Madman, Architect, Carpenter, Judge: Roles and the Writing Process
by Betty S. Flowers
Professor of English
and
Director of the Lyndon B. Johnson Presidential
Library
"What's
the hardest part of writing?" I ask
on the first day of class.
"Getting started,"
someone offers, groaning.
"No, it's not getting
started," a voice in the back of the
room corrects. "It's keeping on once
you do get started. I can always write a
sentence or two-but then I get stuck."
"Why?" I ask.
"I don't know. I am
writing along, and all of a sudden I realize
how awful it is, and I tear it up. Then
I start over again, and after two sentences,
the same thing happens."
"Let me suggest something
which might help," I say. Turning to
the board, I write four words: "madman,"
"architect," "carpenter,"
"judge."
Then I explain:
"What happens when
you get stuck is that two competing energies
are locked horn to horn, pushing against
each other. One is the energy of what I'll
call your 'madman.' He is full of ideas,
writes crazily and perhaps rather sloppily,
gets carried away by enthusiasm or anger,
and if really let loose, could turn out
ten pages an hour.
"The second is a kind
of critical energy-what I'll call the 'judge.'
He's been educated and knows a sentence
fragment when he sees one. He peers over
your shoulder and says, 'That's trash!'
with such authority that the madman loses his crazy
confidence and shrivels up. You know the
judge is right-after all, he speaks with
the voice of your most imperious English
teacher. But for all his sharpness of eye,
he can't create anything.
"So you're stuck.
Every time your madman starts to write,
your judge pounces on him.
"Of course this is
to over-dramatize the writing process-but
not entirely. Writing is so complex, involves
so many skills of heart, mind and eye, that
sitting down to a fresh sheet of paper can
sometime seem
like 'the hardest work among those not impossible,'
as Yeats put it.
Whatever joy there is in
the writing process can come only when the
energies are flowing freely-when you're
not stuck.
"And the trick to
not getting stuck involves separating the
energies. If you let the judge with his
intimidating carping come too close to the
madman and his playful, creative energies,
the ideas which form the basis for your writing will never
have a chance to surface. But you can't
simply throw out the judge. The subjective
personal outpourings of your madman must
be balanced by the objective, impersonal
vision of the educated critic within you.
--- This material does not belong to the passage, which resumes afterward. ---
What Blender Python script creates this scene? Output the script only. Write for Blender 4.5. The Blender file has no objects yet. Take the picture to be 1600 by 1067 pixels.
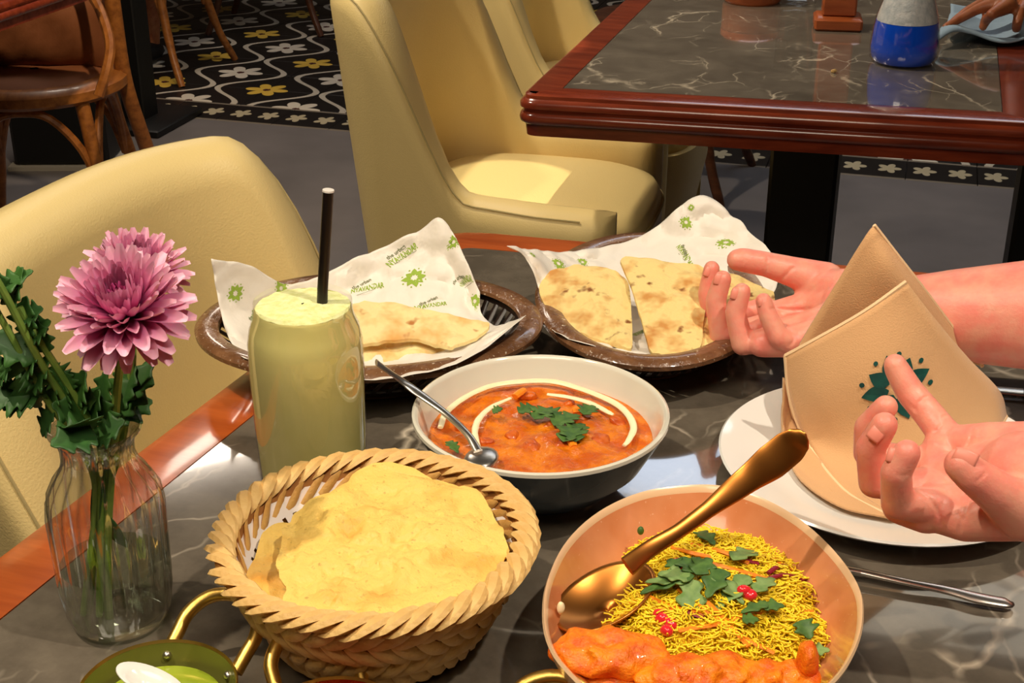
import bpy, bmesh, math, random
import numpy as np
from mathutils import Vector, noise
random.seed(7)
SC = bpy.context.scene
COL = SC.collection
pi = math.pi

# ------------------------------------------------------------------ camera
F = 2200.0; PITCH = math.radians(24.94); YAW = math.radians(16.3); CAMZ = 1.29; TZ = 0.75
FH = np.array([-math.sin(YAW), math.cos(YAW), 0]); RT = np.array([math.cos(YAW), math.sin(YAW), 0])
FW = FH*math.cos(PITCH)+np.array([0, 0, -math.sin(PITCH)]); UP = FH*math.sin(PITCH)+np.array([0, 0, math.cos(PITCH)])
C0 = np.array([0, 0, CAMZ])
def ray(px, py): return FW+RT*(px-800)/F-UP*(py-533.5)/F
def G(px, py, z=TZ):
    "point of the horizontal plane at height z"
    d = ray(px, py); return C0+d*((z-CAMZ)/d[2])
def V(px, py, D):
    "point of the upright plane at horizontal distance D"
    d = ray(px, py); return C0+d*(D/(d@FH))
def K(px, py, k): return C0+ray(px, py)*k
def PX(p):
    d = np.array(p)-C0; k = d@FW
    return 800+F*(d@RT)/k, 533.5-F*(d@UP)/k, k
cd = bpy.data.cameras.new('camera'); cam = bpy.data.objects.new('camera', cd); COL.objects.link(cam)
cam.location = (0, 0, CAMZ); cam.rotation_euler = (pi/2-PITCH, 0, YAW)
cd.sensor_width = 36; cd.lens = 36*F/1600; cd.clip_start = .01; cd.clip_end = 60
SC.camera = cam

# ------------------------------------------------------------------ world, lamps, exposure
w = bpy.data.worlds.new('world'); SC.world = w; w.use_nodes = True
w.node_tree.nodes['Background'].inputs[0].default_value = (1, .84, .66, 1)
w.node_tree.nodes['Background'].inputs[1].default_value = .36
SC.view_settings.view_transform = 'Standard'; SC.view_settings.look = 'None'
SC.view_settings.gamma = 1; SC.view_settings.exposure = 0.0; SC.view_settings.use_curve_mapping = False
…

Writing is not just self-expression; it
is communication as well.
"So start by promising
your judge that you'll get around to asking
his opinion, but not now. And then let the
madman energy flow. Find what interests
you in the topic, the question or emotion
that it raises in you, and respond as you
might to a friend-or an enemy. Talk on paper,
page after page, and don't stop to judge
or correct sentences. Then, after a set
amount of time, perhaps, stop and gather
the paper up and wait a day.
"The next morning, ask your 'architect' to enter. She will read the wild scribblings saved from the night before and pick out maybe a tenth of the jottings as relevant or interesting. (You can see immediately that the architect is not sentimental about what the madman wrote; she is not going to save every crumb for posterity.) Her job is simply to select large chunks of material and to arrange them in a pattern that might form an argument. The thinking here is large, organizational, paragraph level thinking-the architect doesn't worry about sentence structure.
"No, the sentence
structure is left for the 'carpenter' who
enters after the essay has been hewn into
large chunks of related ideas. The carpenter
nails these ideas together in a logical
sequence, making sure each sentence is clearly
written, contributes to the argument of
the paragraph, and leads logically and gracefully
to the next sentence. When the carpenter
finishes, the essay should be smooth and
watertight.
"And then the judge comes around to inspect. Punctuation, spelling, grammar, tone-all the details which result in a polished essay become important only in this last stage. These details are not the concern of the madman who's come up with them, or the architect who's organized them, or the carpenter who's nailed the ideas together, sentence by sentence. Save details for the judge."